### SHORT PROBLEM
Quote only the lines from the top of the listing below down to and including the line with "rnd = random.Random(7)".

### DATASET EXTRACT
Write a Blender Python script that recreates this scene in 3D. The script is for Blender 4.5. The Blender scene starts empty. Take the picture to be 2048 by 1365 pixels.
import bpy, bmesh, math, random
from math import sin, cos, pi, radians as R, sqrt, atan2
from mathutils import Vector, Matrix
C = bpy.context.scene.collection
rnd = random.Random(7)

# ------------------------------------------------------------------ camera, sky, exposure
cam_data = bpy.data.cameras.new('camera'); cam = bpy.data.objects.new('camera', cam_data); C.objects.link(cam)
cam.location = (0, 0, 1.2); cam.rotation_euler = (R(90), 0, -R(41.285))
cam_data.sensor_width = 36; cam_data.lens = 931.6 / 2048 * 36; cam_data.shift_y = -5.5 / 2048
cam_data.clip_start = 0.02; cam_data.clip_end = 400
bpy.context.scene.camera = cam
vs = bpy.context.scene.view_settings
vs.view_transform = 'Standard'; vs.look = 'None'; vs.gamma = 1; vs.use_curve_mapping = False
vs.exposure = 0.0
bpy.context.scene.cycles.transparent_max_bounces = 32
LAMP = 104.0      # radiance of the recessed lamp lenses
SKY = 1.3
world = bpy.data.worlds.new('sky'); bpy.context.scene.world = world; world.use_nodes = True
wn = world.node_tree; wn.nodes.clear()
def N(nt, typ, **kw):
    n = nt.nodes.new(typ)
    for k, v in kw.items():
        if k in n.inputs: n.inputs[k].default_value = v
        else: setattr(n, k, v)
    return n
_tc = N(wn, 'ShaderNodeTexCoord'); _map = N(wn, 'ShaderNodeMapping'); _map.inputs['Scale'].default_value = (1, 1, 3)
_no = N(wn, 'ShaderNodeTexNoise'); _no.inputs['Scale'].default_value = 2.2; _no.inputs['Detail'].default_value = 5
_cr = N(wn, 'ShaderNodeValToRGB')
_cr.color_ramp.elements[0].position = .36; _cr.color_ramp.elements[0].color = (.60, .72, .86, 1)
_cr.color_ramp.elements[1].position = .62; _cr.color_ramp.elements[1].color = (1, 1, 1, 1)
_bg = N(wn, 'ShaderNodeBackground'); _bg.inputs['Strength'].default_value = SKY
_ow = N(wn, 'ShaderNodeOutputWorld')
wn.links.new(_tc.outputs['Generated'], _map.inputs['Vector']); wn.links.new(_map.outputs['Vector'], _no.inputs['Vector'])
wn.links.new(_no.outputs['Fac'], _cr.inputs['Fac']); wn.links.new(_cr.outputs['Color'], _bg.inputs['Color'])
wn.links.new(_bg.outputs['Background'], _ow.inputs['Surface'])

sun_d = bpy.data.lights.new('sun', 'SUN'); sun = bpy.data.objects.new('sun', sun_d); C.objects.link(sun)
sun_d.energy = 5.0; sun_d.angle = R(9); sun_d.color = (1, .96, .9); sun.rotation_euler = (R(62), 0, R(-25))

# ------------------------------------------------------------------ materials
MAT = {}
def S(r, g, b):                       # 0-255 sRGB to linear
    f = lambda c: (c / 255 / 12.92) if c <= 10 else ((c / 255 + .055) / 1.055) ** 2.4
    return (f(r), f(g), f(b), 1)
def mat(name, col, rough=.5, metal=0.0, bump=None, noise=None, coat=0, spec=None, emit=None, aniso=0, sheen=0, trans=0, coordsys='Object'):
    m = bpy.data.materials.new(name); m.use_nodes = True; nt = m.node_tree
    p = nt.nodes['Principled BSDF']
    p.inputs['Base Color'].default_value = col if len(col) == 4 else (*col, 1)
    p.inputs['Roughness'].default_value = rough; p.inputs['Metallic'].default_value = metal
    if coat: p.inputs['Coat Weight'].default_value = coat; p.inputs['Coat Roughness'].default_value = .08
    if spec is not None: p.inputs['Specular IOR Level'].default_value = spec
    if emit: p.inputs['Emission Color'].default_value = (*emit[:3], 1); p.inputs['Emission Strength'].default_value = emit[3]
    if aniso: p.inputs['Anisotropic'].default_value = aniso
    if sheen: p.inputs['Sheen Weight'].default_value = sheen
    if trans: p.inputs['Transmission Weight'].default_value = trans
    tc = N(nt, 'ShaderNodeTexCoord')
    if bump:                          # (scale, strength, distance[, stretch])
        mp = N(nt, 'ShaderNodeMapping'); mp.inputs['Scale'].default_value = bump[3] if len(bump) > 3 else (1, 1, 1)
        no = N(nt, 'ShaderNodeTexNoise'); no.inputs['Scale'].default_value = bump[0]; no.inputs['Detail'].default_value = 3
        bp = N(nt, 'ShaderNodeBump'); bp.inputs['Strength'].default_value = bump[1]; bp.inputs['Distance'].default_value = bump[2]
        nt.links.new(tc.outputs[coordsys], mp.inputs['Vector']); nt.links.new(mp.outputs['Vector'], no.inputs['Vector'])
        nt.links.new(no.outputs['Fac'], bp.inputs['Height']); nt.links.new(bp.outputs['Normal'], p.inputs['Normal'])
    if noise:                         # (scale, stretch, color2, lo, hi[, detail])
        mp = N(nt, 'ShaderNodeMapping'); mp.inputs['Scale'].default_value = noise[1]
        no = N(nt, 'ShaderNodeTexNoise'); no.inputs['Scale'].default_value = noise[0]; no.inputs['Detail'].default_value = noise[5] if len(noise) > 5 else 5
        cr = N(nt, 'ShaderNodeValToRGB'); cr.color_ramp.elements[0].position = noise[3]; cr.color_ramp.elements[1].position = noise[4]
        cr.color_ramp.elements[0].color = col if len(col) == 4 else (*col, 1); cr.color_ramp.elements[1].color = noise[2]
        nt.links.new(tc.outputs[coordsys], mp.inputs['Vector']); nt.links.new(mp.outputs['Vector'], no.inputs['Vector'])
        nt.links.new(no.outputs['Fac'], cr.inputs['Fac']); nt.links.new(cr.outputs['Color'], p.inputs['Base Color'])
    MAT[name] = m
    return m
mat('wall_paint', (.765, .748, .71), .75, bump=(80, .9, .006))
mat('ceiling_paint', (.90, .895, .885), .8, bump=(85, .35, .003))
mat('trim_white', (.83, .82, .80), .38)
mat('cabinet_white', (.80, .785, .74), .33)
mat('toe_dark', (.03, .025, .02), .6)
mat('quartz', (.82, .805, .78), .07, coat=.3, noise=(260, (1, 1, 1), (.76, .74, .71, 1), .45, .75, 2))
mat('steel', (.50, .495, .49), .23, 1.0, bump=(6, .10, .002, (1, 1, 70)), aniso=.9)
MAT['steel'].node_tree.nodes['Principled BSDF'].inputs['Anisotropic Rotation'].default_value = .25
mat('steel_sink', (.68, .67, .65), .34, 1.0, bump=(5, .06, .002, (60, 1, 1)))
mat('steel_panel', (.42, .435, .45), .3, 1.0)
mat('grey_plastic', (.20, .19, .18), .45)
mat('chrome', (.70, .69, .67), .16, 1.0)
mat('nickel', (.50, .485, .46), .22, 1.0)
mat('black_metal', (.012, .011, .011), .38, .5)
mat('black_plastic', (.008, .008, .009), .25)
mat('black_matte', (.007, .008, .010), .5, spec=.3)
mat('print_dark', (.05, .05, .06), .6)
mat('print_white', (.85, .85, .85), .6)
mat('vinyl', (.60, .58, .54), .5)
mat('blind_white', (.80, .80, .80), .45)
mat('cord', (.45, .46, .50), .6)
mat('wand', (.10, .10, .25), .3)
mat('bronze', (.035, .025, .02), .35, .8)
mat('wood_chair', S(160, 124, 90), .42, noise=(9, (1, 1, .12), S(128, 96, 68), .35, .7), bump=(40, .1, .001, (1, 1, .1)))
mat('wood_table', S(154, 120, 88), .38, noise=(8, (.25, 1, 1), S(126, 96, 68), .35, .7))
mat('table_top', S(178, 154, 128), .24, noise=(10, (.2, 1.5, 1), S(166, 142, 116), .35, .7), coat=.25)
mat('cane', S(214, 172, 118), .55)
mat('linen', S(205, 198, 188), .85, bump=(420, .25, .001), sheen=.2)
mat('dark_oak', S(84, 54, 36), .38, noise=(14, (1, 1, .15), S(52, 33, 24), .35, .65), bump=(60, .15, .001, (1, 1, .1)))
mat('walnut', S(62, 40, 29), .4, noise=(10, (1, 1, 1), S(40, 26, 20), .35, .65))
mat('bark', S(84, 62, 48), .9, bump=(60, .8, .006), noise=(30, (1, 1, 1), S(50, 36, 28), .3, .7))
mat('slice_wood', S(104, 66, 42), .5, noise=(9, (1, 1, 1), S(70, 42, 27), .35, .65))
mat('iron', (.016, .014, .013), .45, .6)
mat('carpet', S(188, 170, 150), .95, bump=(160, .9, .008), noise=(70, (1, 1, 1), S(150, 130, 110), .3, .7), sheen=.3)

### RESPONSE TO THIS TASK
Write a Blender Python script that recreates this scene in 3D. The script is for Blender 4.5. The Blender scene starts empty. Take the picture to be 2048 by 1365 pixels.
import bpy, bmesh, math, random
from math import sin, cos, pi, radians as R, sqrt, atan2
from mathutils import Vector, Matrix
C = bpy.context.scene.collection
rnd = random.Random(7)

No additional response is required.